I Have No Friends — A Novel and an Experience

Influenced by Steve Martin

by Russell Dyer
published:  jan 15, 2018;  revised:  jan 17, 2018;  readers in past month:  380

A friend of mine recently saw the movie, Shopgirl from 2005, starring Claire Danes and Steve Martin. It was closely based on a novel, with the same name, written by Steve Martin, published in 2001. My friend said that the movie reminded her of my novel. She said, “It made me think how much I liked your book and how much deeper are your characters.” I found it interesting that she made a connection between Martin’s novel and mine.

Before seeing the movie myself, many years ago I listened to the audio version of Martin’s novel that he recorded—I think it was in 2001. Although I liked the novel, I don’t recommend it to all readers, nor the audio recording. There is a stiffness to the story, especially the way Martin reads it. He didn’t seem to have called upon his acting talents for the audio book.

Now that I think about it, though, Martin’s novel and his audio recording probably influenced me when I wrote my novel, I Have No Friends—also known as The Loneliness of Lena. Its influence was so subtle, I was unaware of it at the time. I also now suspect that his book is what led me to write my novel with a female protagonist. And it was Steve Martin’s voice that became the narrator of my novel in my head as I wrote it. I can feel and hear that narration now. I didn’t know it, though, until my friend observed a familiarity between our two novels.

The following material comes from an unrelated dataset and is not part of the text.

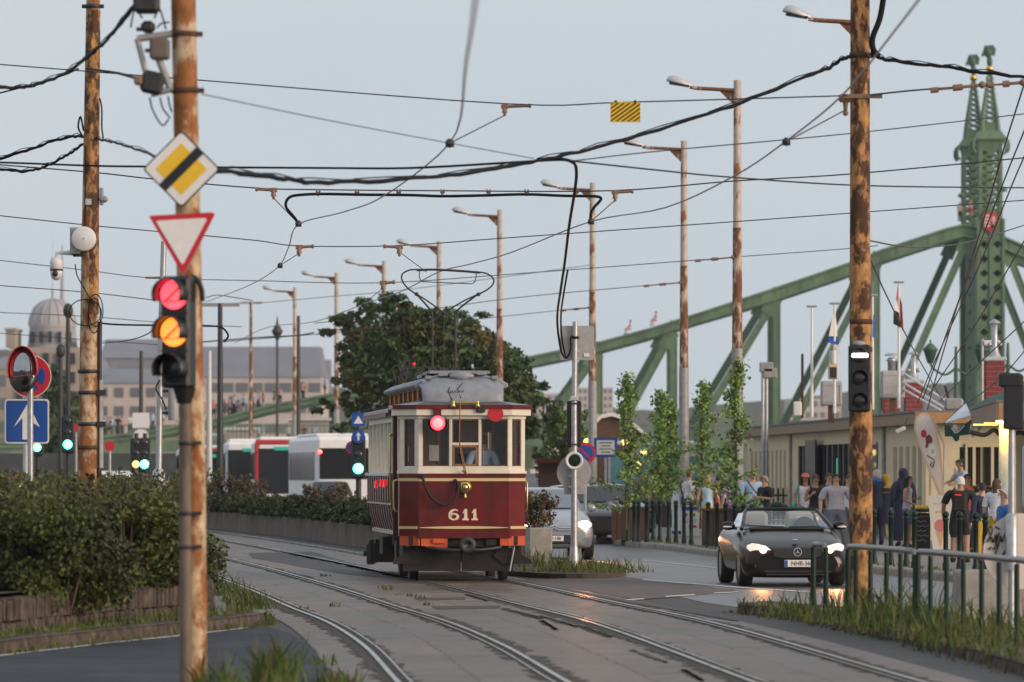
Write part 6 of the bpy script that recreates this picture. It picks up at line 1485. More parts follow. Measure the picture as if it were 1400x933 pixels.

The way Steve Martin reads the text of his novel, for the audio recording, is like that of an anthropologist narrating a documentary about a shop girl. Similarly, my method of protecting myself since I was a boy has often been to stay removed from others and to observe them as would an anthropologist. That’s probably why I liked Shopgirl. Throughout my adult life, this method has been a way to approach and understand women. It’s interesting, incidentally, when we uncover the psychological origins of our feelings and behavior.

The protagonist in Shopgirl, Mirabelle, is played by Claire Danes. Her character is very much the focus of the story, while Steve Martin’s character, Ray, although very present, is much lesser. I don’t think it was arbitrary which role Steve Martin played in his own story. He couldn’t play a woman role, of course, but he wrote a lesser role for Ray, the character for which he seemed to have envisioned himself playing. He said in an interview with The Telegraph in 2006, “Anything you make is partly autobiographical, but the story is not based on me.” He does indicate in the interview that he has dated women like Mirabelle and that he identifies very much with the character Ray. He also said that he had experiences similar to those of the other male character Jeremy, played by Jason Schwartzman. However, related to the protagonist he says that “Mirabelle is a pastiche of people I’ve known; and when you live in Los Angeles you drive around and you look at all these shop girls and kind of fantasize about their lives.” So it seems that for Steve Martin, the personalities of these women — maybe all women — are somewhat foreign and he may often feel like a spectator that sometimes benefits from their affections—hence his role in the film compared to that of Mirabelle.

My friend also observed that my novel “is more realistic and seems like a young woman wrote it.” In my novel, I am the two main, albeit women characters. My personality is also present at times in many of the minor characters. That’s perhaps the main difference: Martin is an observer and a supporting and a subjective character, while I am almost all of the characters to some extent. I am all of the women characters and none of the men. This is me and always has been me: I was raised by women; almost all of my friends are women; I am usually with women.

In Martin’s novel, men surround the female protagonist. Other women in his novel are incidental culprits in a male world in which she navigates and struggles against. In my novel, women are equal to the men. There are very few scenes with men and they have very little to say. My protagonist, Lena struggles against herself, far more than against others. She ignores, appeases, or dispatches male antagonists. She doesn’t let them dominate her.

Although Shopgirl seems to have influenced me and gave voice in my head to the narration as I wrote the story of Lena, it did not direct or influence Lena’s story. Mirabelle and Lena are vastly different characters: How they handle themselves and others, as well as how they perceive themselves and others is not the same in any way. As for their authors, Martin seems to be telling the story of a young woman he knows or created, whereas I am telling my own story through the persona of a young woman.